* Exercise task *
Write out every line of the material as it stands, apart from the pictures.

--------------------------------------------------

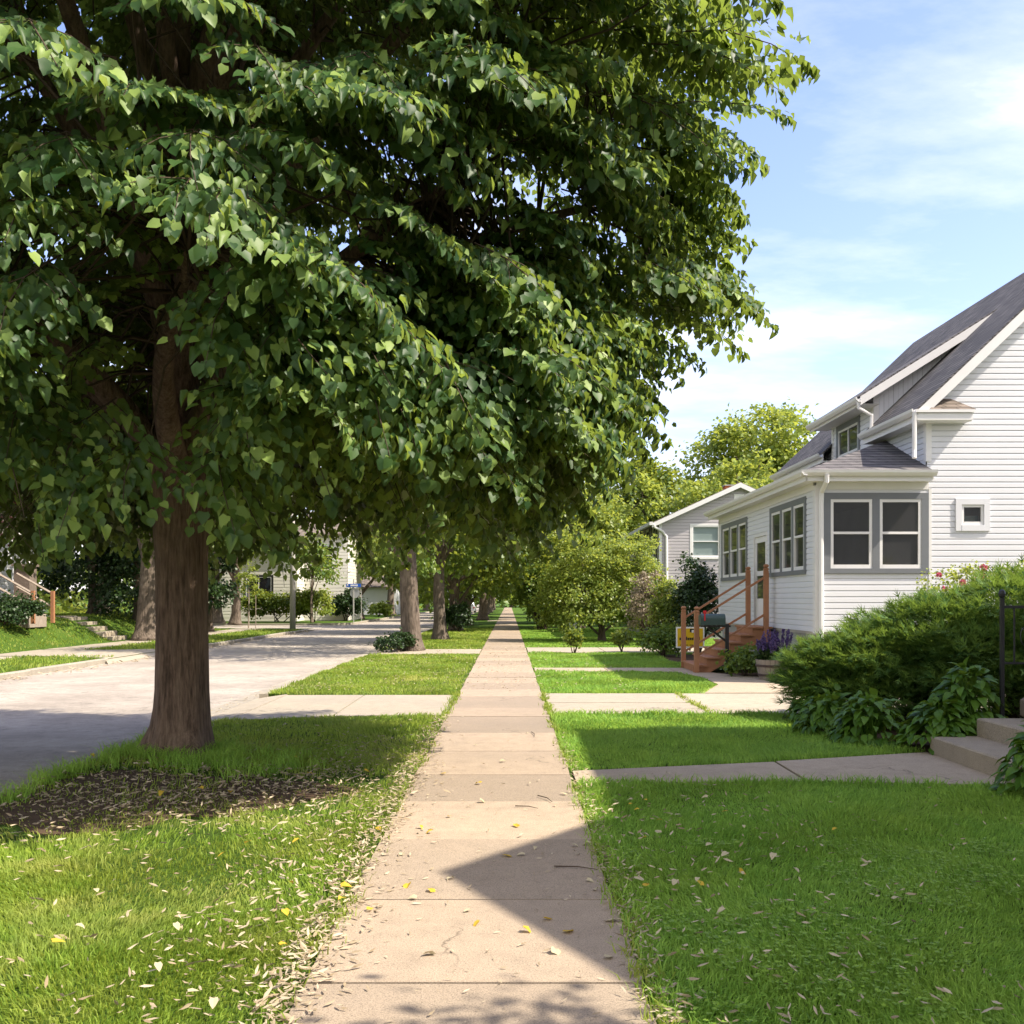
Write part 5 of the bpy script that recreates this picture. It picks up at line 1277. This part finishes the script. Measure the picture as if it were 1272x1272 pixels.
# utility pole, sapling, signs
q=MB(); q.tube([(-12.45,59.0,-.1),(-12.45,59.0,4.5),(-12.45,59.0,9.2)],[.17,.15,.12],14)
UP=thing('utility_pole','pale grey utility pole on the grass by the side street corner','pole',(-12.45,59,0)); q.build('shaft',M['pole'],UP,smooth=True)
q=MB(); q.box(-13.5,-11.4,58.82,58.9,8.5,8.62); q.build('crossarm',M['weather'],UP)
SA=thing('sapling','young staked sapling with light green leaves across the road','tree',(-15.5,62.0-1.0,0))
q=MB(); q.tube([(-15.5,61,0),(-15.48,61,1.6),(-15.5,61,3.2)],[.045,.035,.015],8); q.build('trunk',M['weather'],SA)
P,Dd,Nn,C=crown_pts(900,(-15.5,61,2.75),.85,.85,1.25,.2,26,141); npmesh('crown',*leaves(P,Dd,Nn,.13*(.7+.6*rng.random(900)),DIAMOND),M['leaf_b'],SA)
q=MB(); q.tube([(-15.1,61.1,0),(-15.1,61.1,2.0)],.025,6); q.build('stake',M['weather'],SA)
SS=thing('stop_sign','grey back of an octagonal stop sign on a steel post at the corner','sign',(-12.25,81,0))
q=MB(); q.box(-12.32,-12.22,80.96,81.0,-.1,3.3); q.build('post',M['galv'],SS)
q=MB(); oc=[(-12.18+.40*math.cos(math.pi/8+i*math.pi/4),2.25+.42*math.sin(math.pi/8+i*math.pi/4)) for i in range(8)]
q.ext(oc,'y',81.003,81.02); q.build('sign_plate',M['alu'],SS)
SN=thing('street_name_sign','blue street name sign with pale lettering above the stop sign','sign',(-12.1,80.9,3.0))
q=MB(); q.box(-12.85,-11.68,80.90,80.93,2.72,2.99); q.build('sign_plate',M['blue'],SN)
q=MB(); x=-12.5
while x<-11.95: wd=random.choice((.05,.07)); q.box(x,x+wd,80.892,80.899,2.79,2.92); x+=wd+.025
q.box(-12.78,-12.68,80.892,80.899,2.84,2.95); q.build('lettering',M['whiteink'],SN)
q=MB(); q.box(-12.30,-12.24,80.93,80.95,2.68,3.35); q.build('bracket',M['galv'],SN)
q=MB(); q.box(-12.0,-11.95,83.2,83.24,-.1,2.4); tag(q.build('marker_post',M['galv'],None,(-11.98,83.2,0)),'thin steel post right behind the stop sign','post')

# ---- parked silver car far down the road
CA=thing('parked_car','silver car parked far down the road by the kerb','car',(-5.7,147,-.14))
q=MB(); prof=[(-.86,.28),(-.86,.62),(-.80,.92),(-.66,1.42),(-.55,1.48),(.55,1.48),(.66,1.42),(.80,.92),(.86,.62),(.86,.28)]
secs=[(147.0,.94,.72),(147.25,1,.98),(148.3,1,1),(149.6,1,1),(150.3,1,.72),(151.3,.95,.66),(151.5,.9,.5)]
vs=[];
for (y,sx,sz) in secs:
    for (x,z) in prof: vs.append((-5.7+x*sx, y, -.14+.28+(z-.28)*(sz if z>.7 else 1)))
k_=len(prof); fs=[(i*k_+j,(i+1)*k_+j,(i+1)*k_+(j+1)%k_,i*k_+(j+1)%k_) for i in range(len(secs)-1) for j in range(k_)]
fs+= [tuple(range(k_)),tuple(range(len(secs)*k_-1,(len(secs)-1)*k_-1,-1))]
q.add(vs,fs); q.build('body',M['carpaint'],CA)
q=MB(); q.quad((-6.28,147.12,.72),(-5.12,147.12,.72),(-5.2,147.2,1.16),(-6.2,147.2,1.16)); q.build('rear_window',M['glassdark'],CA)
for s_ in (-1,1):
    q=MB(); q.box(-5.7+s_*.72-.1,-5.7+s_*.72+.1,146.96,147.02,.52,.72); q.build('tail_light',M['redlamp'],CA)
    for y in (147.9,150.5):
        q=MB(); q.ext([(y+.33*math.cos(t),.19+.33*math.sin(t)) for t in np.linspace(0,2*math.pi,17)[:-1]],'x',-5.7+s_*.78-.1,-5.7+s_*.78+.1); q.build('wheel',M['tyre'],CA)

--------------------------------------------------

* Response below *
Write part 5 of the bpy script that recreates this picture. It picks up at line 1277. This part finishes the script. Measure the picture as if it were 1272x1272 pixels.
# utility pole, sapling, signs
q=MB(); q.tube([(-12.45,59.0,-.1),(-12.45,59.0,4.5),(-12.45,59.0,9.2)],[.17,.15,.12],14)
UP=thing('utility_pole','pale grey utility pole on the grass by the side street corner','pole',(-12.45,59,0)); q.build('shaft',M['pole'],UP,smooth=True)
q=MB(); q.box(-13.5,-11.4,58.82,58.9,8.5,8.62); q.build('crossarm',M['weather'],UP)
SA=thing('sapling','young staked sapling with light green leaves across the road','tree',(-15.5,62.0-1.0,0))
q=MB(); q.tube([(-15.5,61,0),(-15.48,61,1.6),(-15.5,61,3.2)],[.045,.035,.015],8); q.build('trunk',M['weather'],SA)
P,Dd,Nn,C=crown_pts(900,(-15.5,61,2.75),.85,.85,1.25,.2,26,141); npmesh('crown',*leaves(P,Dd,Nn,.13*(.7+.6*rng.random(900)),DIAMOND),M['leaf_b'],SA)
q=MB(); q.tube([(-15.1,61.1,0),(-15.1,61.1,2.0)],.025,6); q.build('stake',M['weather'],SA)
SS=thing('stop_sign','grey back of an octagonal stop sign on a steel post at the corner','sign',(-12.25,81,0))
q=MB(); q.box(-12.32,-12.22,80.96,81.0,-.1,3.3); q.build('post',M['galv'],SS)
q=MB(); oc=[(-12.18+.40*math.cos(math.pi/8+i*math.pi/4),2.25+.42*math.sin(math.pi/8+i*math.pi/4)) for i in range(8)]
q.ext(oc,'y',81.003,81.02); q.build('sign_plate',M['alu'],SS)
SN=thing('street_name_sign','blue street name sign with pale lettering above the stop sign','sign',(-12.1,80.9,3.0))
q=MB(); q.box(-12.85,-11.68,80.90,80.93,2.72,2.99); q.build('sign_plate',M['blue'],SN)
q=MB(); x=-12.5
while x<-11.95: wd=random.choice((.05,.07)); q.box(x,x+wd,80.892,80.899,2.79,2.92); x+=wd+.025
q.box(-12.78,-12.68,80.892,80.899,2.84,2.95); q.build('lettering',M['whiteink'],SN)
q=MB(); q.box(-12.30,-12.24,80.93,80.95,2.68,3.35); q.build('bracket',M['galv'],SN)
q=MB(); q.box(-12.0,-11.95,83.2,83.24,-.1,2.4); tag(q.build('marker_post',M['galv'],None,(-11.98,83.2,0)),'thin steel post right behind the stop sign','post')

# ---- parked silver car far down the road
CA=thing('parked_car','silver car parked far down the road by the kerb','car',(-5.7,147,-.14))
q=MB(); prof=[(-.86,.28),(-.86,.62),(-.80,.92),(-.66,1.42),(-.55,1.48),(.55,1.48),(.66,1.42),(.80,.92),(.86,.62),(.86,.28)]
secs=[(147.0,.94,.72),(147.25,1,.98),(148.3,1,1),(149.6,1,1),(150.3,1,.72),(151.3,.95,.66),(151.5,.9,.5)]
vs=[];
for (y,sx,sz) in secs:
    for (x,z) in prof: vs.append((-5.7+x*sx, y, -.14+.28+(z-.28)*(sz if z>.7 else 1)))
k_=len(prof); fs=[(i*k_+j,(i+1)*k_+j,(i+1)*k_+(j+1)%k_,i*k_+(j+1)%k_) for i in range(len(secs)-1) for j in range(k_)]
fs+= [tuple(range(k_)),tuple(range(len(secs)*k_-1,(len(secs)-1)*k_-1,-1))]
q.add(vs,fs); q.build('body',M['carpaint'],CA)
q=MB(); q.quad((-6.28,147.12,.72),(-5.12,147.12,.72),(-5.2,147.2,1.16),(-6.2,147.2,1.16)); q.build('rear_window',M['glassdark'],CA)
for s_ in (-1,1):
    q=MB(); q.box(-5.7+s_*.72-.1,-5.7+s_*.72+.1,146.96,147.02,.52,.72); q.build('tail_light',M['redlamp'],CA)
    for y in (147.9,150.5):
        q=MB(); q.ext([(y+.33*math.cos(t),.19+.33*math.sin(t)) for t in np.linspace(0,2*math.pi,17)[:-1]],'x',-5.7+s_*.78-.1,-5.7+s_*.78+.1); q.build('wheel',M['tyre'],CA)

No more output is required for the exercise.